Howells Choral All My Hope beschließt das Album. Er ist der bekannteste von Howells sieben Choralmelodien, und die Melodie selbst trägt den Namen Michael, nach dem Sohn des Komponisten. Die letzte Strophe schließt eine Überstimme von Rutter selbst ein, welche gemäß dem Programmheft „die warme Zustimmung des Komponisten erhielt“

Wie von den Cambridge Singers zu erwarten, bietet das Album wundervollen Gesang. Die Solisten sind exzellent und der Chor singt ausdrucksvoll sowohl an den leisen wie auch an den lauten Stellen. Intonation und Homogenität sind weitgehend fantastisch und jede darin vorkommende Unvollkommenheit ist nur vorübergehend. Der Organist Wayne Marshall spielt geschickt und trägt zum Verdienst der Aufnahme bei, obwohl es Passagen gibt, in denen die Orgel den Chor leicht überdeckt. Es sollte angemerkt werden, dass die Tempi der meisten Werke unter Rutter deutlich schneller als bei anderen sind. Andere Aufnahmen von Howells Requiem und Like as the hart sind wesentlich länger als auf diesem Album. Trotz der Homogenität der Auswahl weisen die Vertonungen eine schöne Bandbreite an Schwierigkeitsstufen auf, von einfacheren Anthems mit vielen unisono-Abschnitten bis hin zu  anspruchsvolleren Werken. Die Zusammenstellung des Albums weist auch ganz ordentliche Kontraste zwischen Tempi und harmonischen Strukturen auf. Das Album ist daher jedem zu empfehlen, der sich auch nur vorübergehend für englische Kirchenmusik interessiert.

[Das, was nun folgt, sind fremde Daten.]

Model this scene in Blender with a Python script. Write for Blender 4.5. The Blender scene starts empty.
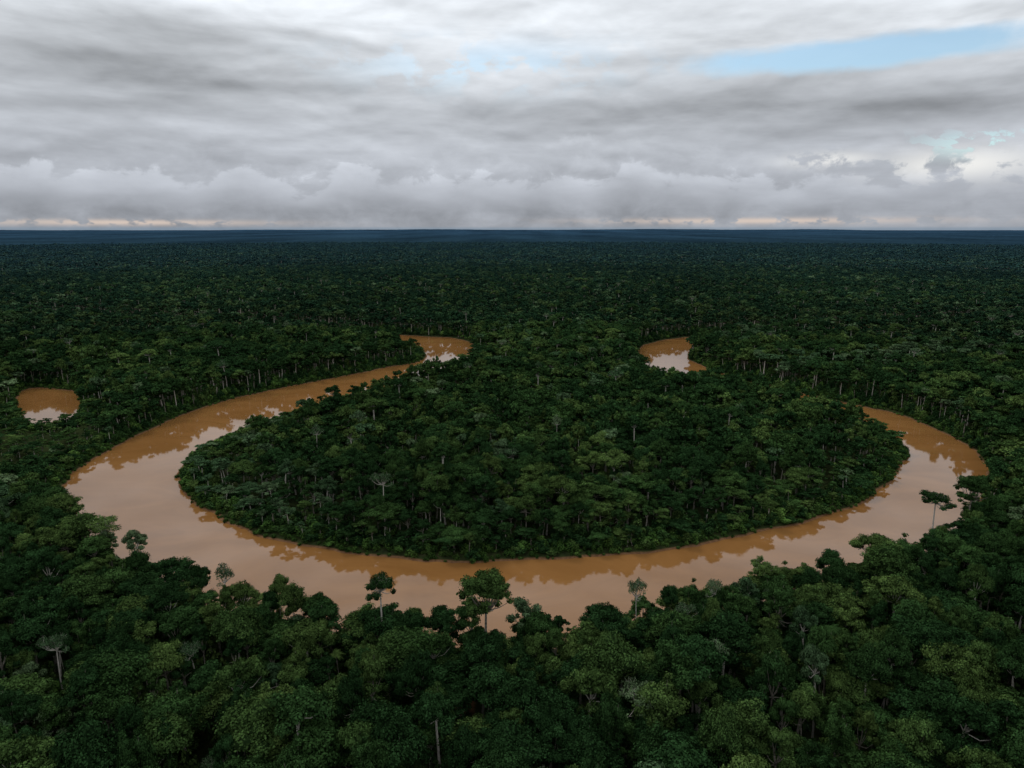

Am überzeugendsten ist vielleicht der rote Faden, der alle Interpreten dieser Aufnahme verbindet – eine Verbindung, die von Charles Stanford über dessen Schüler Herbert Howells hin zu einem jungen John Rutter reicht, der mit Howells zusammenarbeitete, und sich von Rutter zu seinem Organisten und seinen Sängern weiterspinnt. Er dient dazu, das kraftvolle Gesamtbild der Chormusik zu veranschaulichen, das sich durch den Lauf der Zeit erstreckt, dem sich die Leser dieser Publikation auf wunderbare Weise ebenso wie Künstler der Chormusik zukünftiger Generationen verbunden wissen, denen wir auf ihrer Reise begegnen.